* Begin Given data *

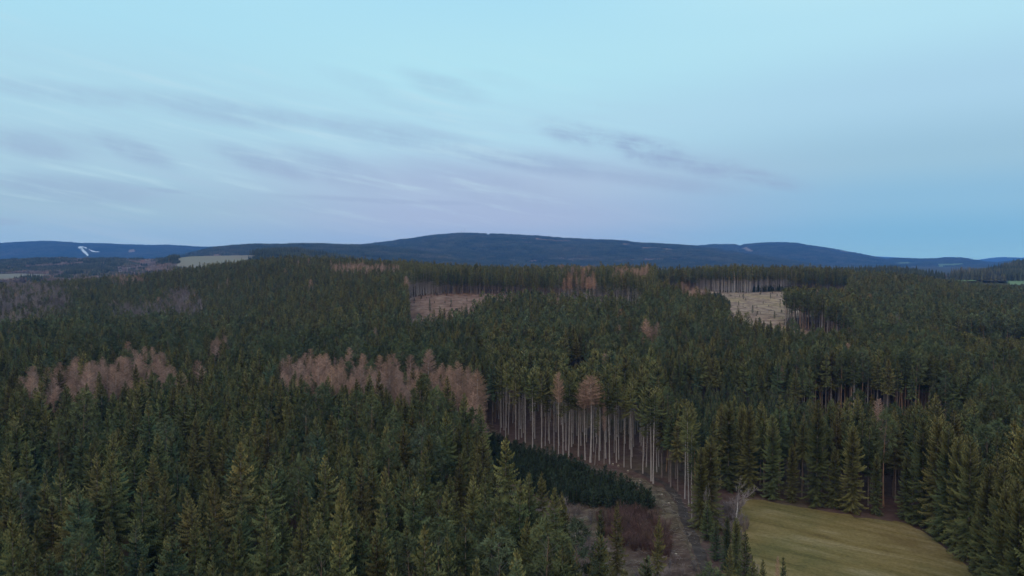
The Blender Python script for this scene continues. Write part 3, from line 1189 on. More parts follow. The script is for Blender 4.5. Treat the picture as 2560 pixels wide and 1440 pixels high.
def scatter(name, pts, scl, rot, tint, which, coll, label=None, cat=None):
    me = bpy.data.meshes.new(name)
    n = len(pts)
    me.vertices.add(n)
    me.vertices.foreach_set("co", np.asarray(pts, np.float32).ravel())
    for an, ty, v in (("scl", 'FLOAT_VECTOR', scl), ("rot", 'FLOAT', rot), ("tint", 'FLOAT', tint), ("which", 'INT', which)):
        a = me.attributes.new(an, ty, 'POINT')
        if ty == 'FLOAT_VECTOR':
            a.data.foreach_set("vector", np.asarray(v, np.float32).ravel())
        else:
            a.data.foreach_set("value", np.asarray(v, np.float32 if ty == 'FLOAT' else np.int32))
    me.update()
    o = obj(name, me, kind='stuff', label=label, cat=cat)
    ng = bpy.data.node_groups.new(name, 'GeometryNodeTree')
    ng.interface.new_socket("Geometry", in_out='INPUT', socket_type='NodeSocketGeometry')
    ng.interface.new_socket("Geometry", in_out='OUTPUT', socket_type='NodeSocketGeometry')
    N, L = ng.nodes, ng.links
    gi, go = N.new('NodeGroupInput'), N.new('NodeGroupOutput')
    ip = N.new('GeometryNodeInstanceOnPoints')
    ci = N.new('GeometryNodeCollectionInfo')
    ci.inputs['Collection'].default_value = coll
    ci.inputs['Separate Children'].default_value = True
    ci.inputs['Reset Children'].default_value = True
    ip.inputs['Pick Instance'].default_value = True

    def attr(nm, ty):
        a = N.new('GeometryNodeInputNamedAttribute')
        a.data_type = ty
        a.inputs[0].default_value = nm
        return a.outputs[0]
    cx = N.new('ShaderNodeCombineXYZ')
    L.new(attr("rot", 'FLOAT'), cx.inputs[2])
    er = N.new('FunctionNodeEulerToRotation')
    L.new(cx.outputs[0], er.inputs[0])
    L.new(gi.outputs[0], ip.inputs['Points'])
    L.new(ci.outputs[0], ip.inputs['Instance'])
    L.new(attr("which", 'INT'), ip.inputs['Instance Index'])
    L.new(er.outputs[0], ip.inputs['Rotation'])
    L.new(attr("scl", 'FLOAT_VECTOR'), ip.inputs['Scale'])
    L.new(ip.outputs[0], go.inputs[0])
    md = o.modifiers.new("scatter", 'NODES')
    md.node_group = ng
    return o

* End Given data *

__Exercise task__. Leave out the pictures and reproduce the rest of the listing exactly.

__Exercise answer__.
The Blender Python script for this scene continues. Write part 3, from line 1189 on. More parts follow. The script is for Blender 4.5. Treat the picture as 2560 pixels wide and 1440 pixels high.
def scatter(name, pts, scl, rot, tint, which, coll, label=None, cat=None):
    me = bpy.data.meshes.new(name)
    n = len(pts)
    me.vertices.add(n)
    me.vertices.foreach_set("co", np.asarray(pts, np.float32).ravel())
    for an, ty, v in (("scl", 'FLOAT_VECTOR', scl), ("rot", 'FLOAT', rot), ("tint", 'FLOAT', tint), ("which", 'INT', which)):
        a = me.attributes.new(an, ty, 'POINT')
        if ty == 'FLOAT_VECTOR':
            a.data.foreach_set("vector", np.asarray(v, np.float32).ravel())
        else:
            a.data.foreach_set("value", np.asarray(v, np.float32 if ty == 'FLOAT' else np.int32))
    me.update()
    o = obj(name, me, kind='stuff', label=label, cat=cat)
    ng = bpy.data.node_groups.new(name, 'GeometryNodeTree')
    ng.interface.new_socket("Geometry", in_out='INPUT', socket_type='NodeSocketGeometry')
    ng.interface.new_socket("Geometry", in_out='OUTPUT', socket_type='NodeSocketGeometry')
    N, L = ng.nodes, ng.links
    gi, go = N.new('NodeGroupInput'), N.new('NodeGroupOutput')
    ip = N.new('GeometryNodeInstanceOnPoints')
    ci = N.new('GeometryNodeCollectionInfo')
    ci.inputs['Collection'].default_value = coll
    ci.inputs['Separate Children'].default_value = True
    ci.inputs['Reset Children'].default_value = True
    ip.inputs['Pick Instance'].default_value = True

    def attr(nm, ty):
        a = N.new('GeometryNodeInputNamedAttribute')
        a.data_type = ty
        a.inputs[0].default_value = nm
        return a.outputs[0]
    cx = N.new('ShaderNodeCombineXYZ')
    L.new(attr("rot", 'FLOAT'), cx.inputs[2])
    er = N.new('FunctionNodeEulerToRotation')
    L.new(cx.outputs[0], er.inputs[0])
    L.new(gi.outputs[0], ip.inputs['Points'])
    L.new(ci.outputs[0], ip.inputs['Instance'])
    L.new(attr("which", 'INT'), ip.inputs['Instance Index'])
    L.new(er.outputs[0], ip.inputs['Rotation'])
    L.new(attr("scl", 'FLOAT_VECTOR'), ip.inputs['Scale'])
    L.new(ip.outputs[0], go.inputs[0])
    md = o.modifiers.new("scatter", 'NODES')
    md.node_group = ng
    return o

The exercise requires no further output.